## BEGIN
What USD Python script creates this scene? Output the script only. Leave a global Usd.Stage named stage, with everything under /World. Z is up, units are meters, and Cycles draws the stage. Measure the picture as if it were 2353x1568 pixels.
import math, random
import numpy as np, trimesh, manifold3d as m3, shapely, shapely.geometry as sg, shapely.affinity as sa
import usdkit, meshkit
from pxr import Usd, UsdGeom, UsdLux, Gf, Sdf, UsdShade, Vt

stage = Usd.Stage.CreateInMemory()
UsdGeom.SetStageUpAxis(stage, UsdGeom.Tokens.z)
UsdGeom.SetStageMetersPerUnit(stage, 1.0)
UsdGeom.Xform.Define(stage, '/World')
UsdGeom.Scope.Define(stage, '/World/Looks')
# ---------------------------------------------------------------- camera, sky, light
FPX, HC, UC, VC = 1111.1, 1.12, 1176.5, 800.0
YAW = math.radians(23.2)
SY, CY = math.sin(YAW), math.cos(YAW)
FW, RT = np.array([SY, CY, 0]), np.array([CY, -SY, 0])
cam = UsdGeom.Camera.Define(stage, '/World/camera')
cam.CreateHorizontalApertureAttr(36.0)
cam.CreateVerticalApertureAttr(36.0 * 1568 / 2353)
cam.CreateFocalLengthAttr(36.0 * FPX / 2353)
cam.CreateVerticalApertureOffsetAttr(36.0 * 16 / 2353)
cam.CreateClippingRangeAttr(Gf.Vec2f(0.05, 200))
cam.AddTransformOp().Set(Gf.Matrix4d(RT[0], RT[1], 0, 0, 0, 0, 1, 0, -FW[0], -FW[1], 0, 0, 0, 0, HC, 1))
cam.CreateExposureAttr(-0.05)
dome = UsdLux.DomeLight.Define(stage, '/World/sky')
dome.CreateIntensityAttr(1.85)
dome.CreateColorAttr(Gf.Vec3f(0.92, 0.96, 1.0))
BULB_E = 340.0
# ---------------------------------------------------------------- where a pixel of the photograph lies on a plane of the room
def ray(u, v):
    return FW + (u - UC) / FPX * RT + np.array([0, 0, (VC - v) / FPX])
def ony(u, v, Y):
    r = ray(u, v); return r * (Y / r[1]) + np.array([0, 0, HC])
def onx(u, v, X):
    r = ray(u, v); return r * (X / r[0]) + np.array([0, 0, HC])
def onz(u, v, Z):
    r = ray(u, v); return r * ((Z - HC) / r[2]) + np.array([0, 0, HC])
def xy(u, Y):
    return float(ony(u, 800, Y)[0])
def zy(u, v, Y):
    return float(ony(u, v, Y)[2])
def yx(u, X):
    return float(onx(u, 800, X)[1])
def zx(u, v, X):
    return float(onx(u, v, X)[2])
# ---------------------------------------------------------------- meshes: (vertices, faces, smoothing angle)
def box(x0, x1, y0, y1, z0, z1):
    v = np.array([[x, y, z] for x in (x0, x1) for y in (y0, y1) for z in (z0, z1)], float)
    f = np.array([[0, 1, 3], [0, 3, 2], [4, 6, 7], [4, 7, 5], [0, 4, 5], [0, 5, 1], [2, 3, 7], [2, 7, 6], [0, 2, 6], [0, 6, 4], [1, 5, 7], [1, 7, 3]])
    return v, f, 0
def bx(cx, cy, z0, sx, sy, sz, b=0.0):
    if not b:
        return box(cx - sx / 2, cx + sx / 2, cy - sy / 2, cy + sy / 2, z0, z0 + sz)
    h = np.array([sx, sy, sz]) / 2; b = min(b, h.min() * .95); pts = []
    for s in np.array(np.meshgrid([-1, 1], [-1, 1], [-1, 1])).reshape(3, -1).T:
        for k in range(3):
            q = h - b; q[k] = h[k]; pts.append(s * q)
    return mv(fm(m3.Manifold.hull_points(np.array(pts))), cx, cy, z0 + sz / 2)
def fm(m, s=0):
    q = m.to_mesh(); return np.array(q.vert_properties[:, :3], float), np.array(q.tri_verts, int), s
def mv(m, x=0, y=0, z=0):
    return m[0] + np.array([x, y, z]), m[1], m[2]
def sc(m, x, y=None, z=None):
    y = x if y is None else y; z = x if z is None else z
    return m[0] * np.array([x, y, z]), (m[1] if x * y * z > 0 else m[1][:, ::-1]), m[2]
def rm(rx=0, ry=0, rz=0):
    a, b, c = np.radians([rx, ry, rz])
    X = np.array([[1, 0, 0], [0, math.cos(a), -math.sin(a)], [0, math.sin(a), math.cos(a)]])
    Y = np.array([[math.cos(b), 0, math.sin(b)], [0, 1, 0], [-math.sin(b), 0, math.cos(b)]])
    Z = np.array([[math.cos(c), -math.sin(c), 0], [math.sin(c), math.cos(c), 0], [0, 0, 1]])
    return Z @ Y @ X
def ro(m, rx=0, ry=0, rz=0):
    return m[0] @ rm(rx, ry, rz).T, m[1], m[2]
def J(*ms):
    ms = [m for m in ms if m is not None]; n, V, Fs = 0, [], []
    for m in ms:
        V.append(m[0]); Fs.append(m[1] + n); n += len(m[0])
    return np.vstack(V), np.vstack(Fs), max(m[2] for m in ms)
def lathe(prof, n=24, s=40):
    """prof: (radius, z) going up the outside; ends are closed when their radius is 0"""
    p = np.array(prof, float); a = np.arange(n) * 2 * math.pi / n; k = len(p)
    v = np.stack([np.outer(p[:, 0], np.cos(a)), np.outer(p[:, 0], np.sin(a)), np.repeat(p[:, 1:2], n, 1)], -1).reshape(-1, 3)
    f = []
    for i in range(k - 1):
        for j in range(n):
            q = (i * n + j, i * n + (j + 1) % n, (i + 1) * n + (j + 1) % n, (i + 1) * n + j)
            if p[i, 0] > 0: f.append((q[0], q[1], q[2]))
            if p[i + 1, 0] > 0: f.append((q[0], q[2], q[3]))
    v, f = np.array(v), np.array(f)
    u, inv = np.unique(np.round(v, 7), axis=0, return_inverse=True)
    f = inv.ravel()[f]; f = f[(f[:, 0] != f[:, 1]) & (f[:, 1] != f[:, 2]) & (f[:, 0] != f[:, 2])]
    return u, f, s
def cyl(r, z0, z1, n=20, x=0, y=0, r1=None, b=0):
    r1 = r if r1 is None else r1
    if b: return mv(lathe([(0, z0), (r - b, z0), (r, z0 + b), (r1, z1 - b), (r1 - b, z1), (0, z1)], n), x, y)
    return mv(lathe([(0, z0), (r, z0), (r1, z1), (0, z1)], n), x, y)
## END
* TASK STATEMENT:
Which lines in the listing above hold the word "World"? Show each of them.

* COMPLETE RESPONSE:
What USD Python script creates this scene? Output the script only. Leave a global Usd.Stage named stage, with everything under /World. Z is up, units are meters, and Cycles draws the stage. Measure the picture as if it were 2353x1568 pixels.
UsdGeom.Xform.Define(stage, '/World')
UsdGeom.Scope.Define(stage, '/World/Looks')
cam = UsdGeom.Camera.Define(stage, '/World/camera')
dome = UsdLux.DomeLight.Define(stage, '/World/sky')